Every Week It's Wibbley-Wobbley Timey-Wimey Pookie-Reviewery...

Friday, 3 June 2011

Swords, Sorcery, & Cthulhu

In publishing The Legacy of Arrius Lurco, the first campaign for Cthulhu Invictus, Miskatonic River Press introduced us to the House of Lurco, one of the major investors in the Reds Chariot Racing team in Ancient Rome. More specifically, it introduced us to the mystery of what had happened to family patrician many years before in Crete and to Arrius Lurco’s strange behaviour now. Delving into this mystery would take the investigators would take them up and down Rome’s social strata, all the whilst being chased by an ancient cult; to Greece to consult with the greatest of Oracles; and lastly to Crete to confront the cause of Arrius Lurco’s legacy. Though the campaign was spurred onwards by contact with the House of Lurco, the family does not figure in the later chapters as the investigators are forced to find other allies. In completing The Legacy of Arrius Lurco, there remains the unanswered question what happens to the family who drew them into the dangers at the heart of the Mare Nostrum?

This is a question answered with “Mystery in Sardinia – The Epilogue to The Legacy of Arrius Lurco,” which like “Naufractus Or Shipwrecked – A Prequel to The Legacy of Arrius Lurco,” was made available as a bonus for pre-orders placed with the publisher for the campaign itself. The adventure takes place a more than a year after the events of the campaign, with the investigators finding that House Lurco has not forgotten their efforts despite not actively supporting them. Invited to the marriage of Appius Arrius Melito, the brother who sought their help at the start of The Legacy of Arrius Lurco, the investigators are asked to help with another problem. As part of his young wife’s dowry, Melito received the gift of a plantation on the island of Sardinia. He and his wife plan to settle there, but the team he sent to survey the site has not returned, perhaps having vanished at the hands of the locals who refuse to work the land. So Melito asks the investigators to lead a second survey whilst also determining what happened to the first team.

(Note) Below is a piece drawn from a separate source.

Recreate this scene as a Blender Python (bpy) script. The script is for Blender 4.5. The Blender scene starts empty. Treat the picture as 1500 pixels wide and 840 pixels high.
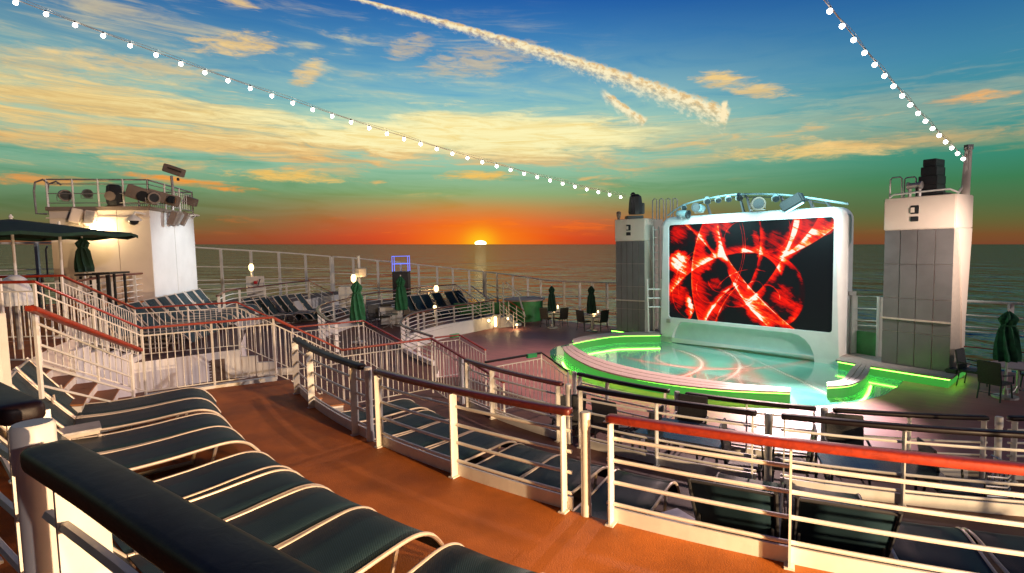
import bpy, bmesh, math, random
from mathutils import Vector, Matrix, Euler
from mathutils.geometry import tessellate_polygon
random.seed(7)
C = bpy.context.scene.collection
S = bpy.context.scene
PI = math.pi
R_ = math.radians
# ---------------------------------------------------------------- camera
FPX = 800.0
EYE = Vector((0, 0, 4.0))            # z = 0 is the lowest (stage) deck
PITCH = math.atan(58/FPX)
ROLL = R_(-1.26)
CAMROT = (Matrix.Rotation(PI/2 - PITCH, 3, 'X') @ Matrix.Rotation(ROLL, 3, 'Z'))
cam = bpy.data.cameras.new('camera')
cam.sensor_width = 36; cam.lens = 36*FPX/1500
cam.clip_start = 0.05; cam.clip_end = 200000
co = bpy.data.objects.new('camera', cam); C.objects.link(co)
co.matrix_world = Matrix.Translation(EYE) @ CAMROT.to_4x4()
S.camera = co
S.view_settings.view_transform = 'Standard'
S.view_settings.look = 'None'
S.view_settings.exposure = 0.0
S.view_settings.gamma = 1.0
S.cycles.use_denoising = True
S.cycles.max_bounces = 6
S.cycles.sample_clamp_indirect = 6.0
# the ship heels by about one degree against the sea horizon
PS = math.atan(62/FPX)
SEA_UP = (CAMROT @ Vector((0, math.cos(PS), math.sin(PS)))).normalized()
fw = CAMROT @ Vector((0, 0, -1))
SEA_FWD = (fw - SEA_UP*fw.dot(SEA_UP)).normalized()
SEA_RIGHT = SEA_FWD.cross(SEA_UP).normalized()

def ray(px, py):
    return CAMROT @ Vector(((px-750)/FPX, (420-py)/FPX, -1))
def at(px, py, h):                    # point on the level h metres below the eye
    r = ray(px, py); t = -h/r.z
    return EYE + r*t
def pxd(px, py, Y):                   # point at world depth Y
    r = ray(px, py)
    return EYE + r*(Y/r.y)
def onp(px, py, P0, P1):              # point on the upright plane through P0 and P1
    d = (P1-P0); n = Vector((d.y, -d.x, 0)); r = ray(px, py)
    return EYE + r*((P0-EYE).dot(n)/r.dot(n))
def azel(px, py):
    r = ray(px, py)
    return (math.degrees(math.atan2(r.dot(SEA_RIGHT), r.dot(SEA_FWD))),
            math.degrees(math.asin(r.normalized().dot(SEA_UP))))
CX, CY = 8.1, 16.15                   # the tiers are rings round this point
def pol(r, a, z=0.0):
    return Vector((CX + r*math.cos(R_(a)), CY + r*math.sin(R_(a)), z))
def ang(px, py, h):
    p = at(px, py, h)
    return math.degrees(math.atan2(p.y-CY, p.x-CX)) % 360
# deck levels: metres below the eye
H0, H1, H2, H3, H4 = 1.50, 2.38, 3.06, 3.53, 4.0
Z0, Z1, Z2, Z3, Z4 = 4-H0, 4-H1, 4-H2, 4-H3, 0.0
# ---------------------------------------------------------------- shader expressions
class X:
    def __init__(s, nt, sock): s.nt = nt; s.s = sock
    def _m(s, op, *o):
        n = s.nt.nodes.new('ShaderNodeMath'); n.operation = op
        for i, v in enumerate((s,)+o):
            if isinstance(v, X): s.nt.links.new(v.s, n.inputs[i])
            else: n.inputs[i].default_value = v
        return X(s.nt, n.outputs[0])
    def __add__(s, o): return s._m('ADD', o)
    __radd__ = __add__
    def __sub__(s, o): return s._m('SUBTRACT', o)
    def __rsub__(s, o): return (s*-1.0)+o
    def __mul__(s, o): return s._m('MULTIPLY', o)
    __rmul__ = __mul__
    def __truediv__(s, o): return s._m('DIVIDE', o)
    def abs(s): return s._m('ABSOLUTE')
    def max(s, o): return s._m('MAXIMUM', o)
    def min(s, o): return s._m('MINIMUM', o)
    def sqrt(s): return s._m('SQRT')
    def pow(s, o): return s._m('POWER', o)
    def gauss(s, w):
        q = s*(1.0/w); return (q*q*-1.0)._m('EXPONENT')
    def smooth(s, a, b):
        n = s.nt.nodes.new('ShaderNodeMapRange'); n.interpolation_type = 'SMOOTHSTEP'
        lo, hi, t0, t1 = (a, b, 0.0, 1.0) if a < b else (b, a, 1.0, 0.0)
        n.inputs['From Min'].default_value = lo; n.inputs['From Max'].default_value = hi
        n.inputs['To Min'].default_value = t0; n.inputs['To Max'].default_value = t1
        s.nt.links.new(s.s, n.inputs['Value']); return X(s.nt, n.outputs['Result'])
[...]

Just as with “Nautfractus” and the campaign itself, “Mystery in Sardinia” is not an investigative scenario in Call of Cthulhu’s traditional sense. It lacks the typical paper trail, instead shifting its focus to interpersonal, exploratory, and combative play. In these “Mystery in Sardinia” is actually a very traditional scenario in a roleplaying sense. The location of the plantation is relatively isolated; it is surrounded by wary locals who know more than they are prepared to speak of; and its secrets are born of are magical doings. This makes it sound almost like the archetypal Dungeons & Dragons adventure, but then Cthulhu Invictus is flexible enough to support the “Swords & Sandals” genre, which The Legacy of Arrius Lurco also happens to feature. Plus if “Mystery in Sardinia” is a Dungeons & Dragons-style adventure, it is a much harder one in that the investigators, rather than adventurers, lack magic and magical weaponry. This in a sense is a pity, because in order to defeat the danger at the heart of the plantation, the investigators are going to need magical weaponry. The likelihood is that they lack such items in their arsenal, but fortunately, the scenario goes out of its way to provide some. Two options are presented as means of acquiring enchanted arms, both of which require a degree of negotiation and recompense.

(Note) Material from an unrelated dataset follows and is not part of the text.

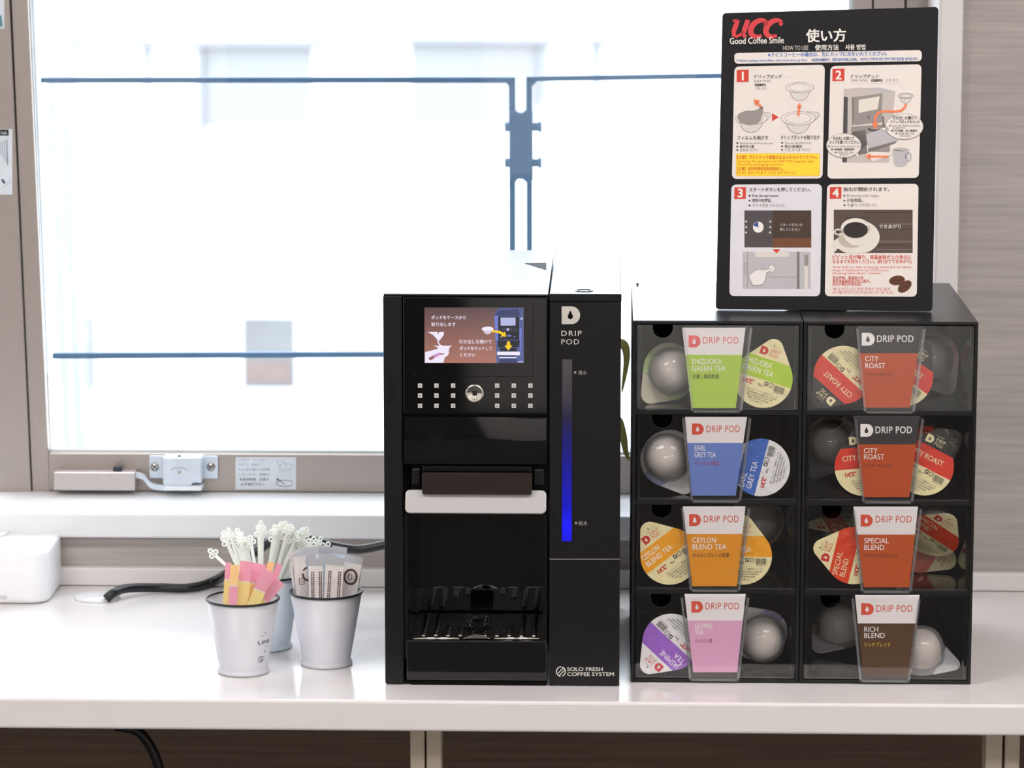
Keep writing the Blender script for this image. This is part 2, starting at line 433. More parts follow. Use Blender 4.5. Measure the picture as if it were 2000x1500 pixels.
pts = spline([onY(262, 927, YS - .014), onY(280, 931, YS - .014), onY(296, 948, YS - .014), onY(325, 953, YS - .014)], 6)
b = MB()
for i in range(len(pts) - 1):
    a, c = pts[i], pts[i + 1]
    q = [Vector((a.x, YS - .018, a.z + .0035)), Vector((c.x, YS - .018, c.z + .0035)), Vector((c.x, YS - .018, c.z - .0035)), Vector((a.x, YS - .018, a.z - .0035))]
    b.prism(q, (0, .008, 0), 'stay_zinc')
b.build('arm', st)
b = MB(); pbox(b, 291, 890, 426, 935, YS - .004, .004, 'stay_zinc', .002)
b.build('mounting_plate', st, bevel=.0006)
b = MB(); mp = planeY(YS - .024)
b.prism([mp(x, y) for x, y in ((318, 893), (394, 893), (394, 944), (376, 944), (374, 950), (320, 950), (318, 944))], (0, .0235, 0), 'stay_zinc')
b.build('latch_block', st, bevel=.002)
b = MB(); mp = planeY(YS - .026); k = Ink(b, mp)
k.ring(350, 922, 17, 8, 1.6, 'label_faint', a0=200, a1=340); k.ell(350, 923, 3.6, 3.6, 'screw_steel')
for a, c in ((346, 889), ): k.poly([(346, 893), (354, 893), (352, 889), (348, 889)], 'stay_dark')
b2 = MB()
for pt in b.v: pt.y = YS - .0242
b.build('pivot_mark', st)
b = MB(); pbox(b, 320, 950, 394, 959, YS - .03, .03, 'stay_white', .002); b.build('slide_shoe', st, bevel=.001)
for px in (302, 412):
    b = MB(); c = onY(px, 912, YS - .004); T = Matrix(((1, 0, 0), (0, 0, -1), (0, 1, 0)))
    b.lathe([(.0, .0022), (.003, .002), (.0055, .0008), (.006, 0)], 'screw_steel', c, 24, T)
    kk = Ink(b, planeY(YS - .0064)); kk.line([(px - 5, 908), (px + 5, 916)], 2, 'stay_dark'); kk.line([(px - 4, 917), (px + 4, 907)], 2, 'stay_dark')
    b.build('screw', st)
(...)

Another difference with “Mystery in Sardinia” when compared to other scenarios for Cthulhu Invictus is that it does not make use of Greco-Roman myth. It owes more to the work of Ray Harryhausen and Dungeons & Dragons than anything else.

As with “Naufractus Or Shipwrecked – A Prequel to The Legacy of Arrius Lurco,” this 1.57 Mb, eleven-page PDF, is well laid out with a good map. It does lack illustrations, but for a free scenario given out for supporting the campaign’s release, this not a problem.

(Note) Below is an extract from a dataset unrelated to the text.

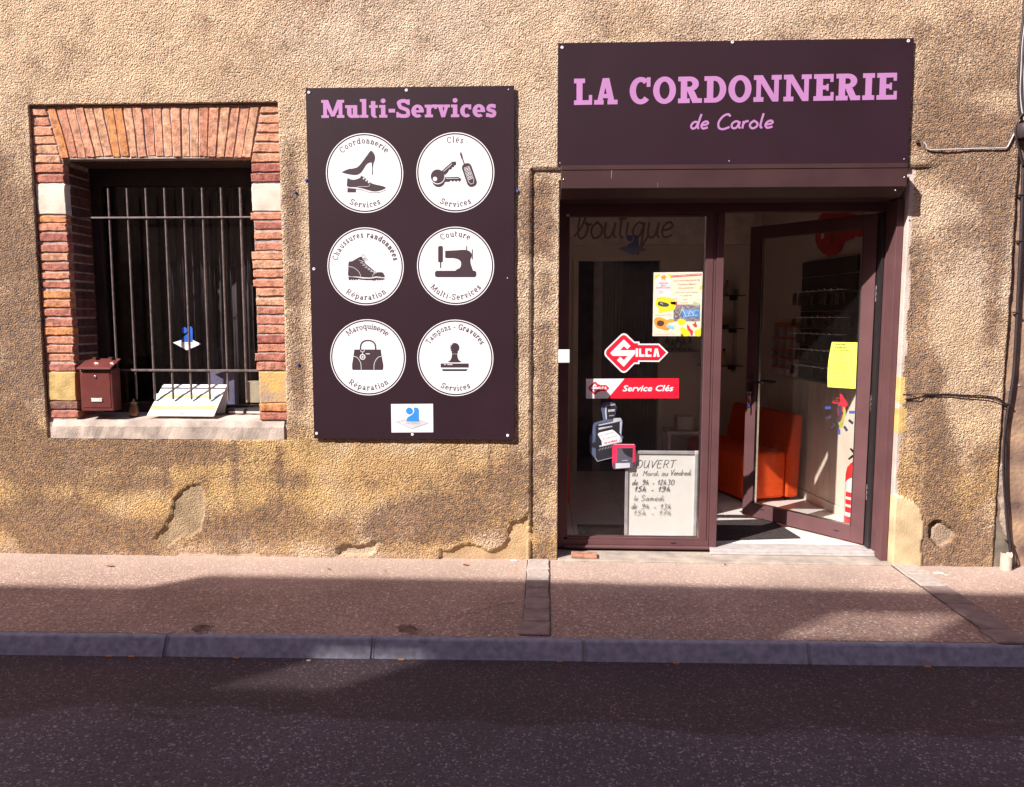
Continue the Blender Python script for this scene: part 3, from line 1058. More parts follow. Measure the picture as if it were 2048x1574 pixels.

There is a pleasing reward to be had by the investigators if they successfully complete both tasks given to them by Arrius Melito, that in addition to the usual Sanity gains. Yet, the surprise is that “Mystery in Sardinia” is not just a sequel to The Legacy of Arrius Lurco, but a possible bridging scenario to further adventures. It hints at one more to come, though when that will be is a good question given the limited number of books that Miskatonic River Press is able to publish. In the meantime, we can only implore Oscar Rios to revisit Ancient Rome once again.

Whilst “Mystery in Sardinia – The Epilogue to The Legacy of Arrius Lurco” could be played as standalone scenario, to do so would mean that the investigators would miss much of its back story and an opportunity for everyone to enjoy a happy occasion. It also marks a change of pace after The Legacy of Arrius Lurco, one that is not as morally challenging as parts of the campaign, but is rather more straightforward and more physical than most scenarios.